Connections and Themes

  • The central theme of this week’s readings is the end of time and the corresponding apocalyptic events:
    • In the first reading, Daniel speaks of a time “unsurpassed in distress” but followed by a general resurrection of the dead, when those who “lead the many to justice shall be like the stars forever.”
    • The second reading describes Christ sitting triumphantly at the right hand of God, having completed his atoning sacrifice.
    • The gospel reading conveys the end of Jesus’ eschatological discourse in Mark, in which he predicts the destruction of the Temple and the return of the Son of Man in glory.
  • It’s no coincidence that we read these apocalyptic stories at the end of the liturgical year, when we are concluding our yearly telling of the story of salvation.  However, these readings are helpful to us in any time of struggle or suffering.   They lift us up and remind us to trust in God, who is the ultimate victor.
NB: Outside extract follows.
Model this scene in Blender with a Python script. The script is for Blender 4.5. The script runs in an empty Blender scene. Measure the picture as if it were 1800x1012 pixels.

  • Note that in each of the readings, good triumphs over evil.  The biblical understanding of the endtimes is that it will usher in the reign of God, which will include not only victory, but peace, justice, abundance, and vindication of the innocent.  This future world we envision is in stark contrast to the world we face today, a world we grieve over.  Our hopes should shape our lives as powerfully as our faith and our love.  If we hope for a future of justice and peace, we must work to make that future begin now.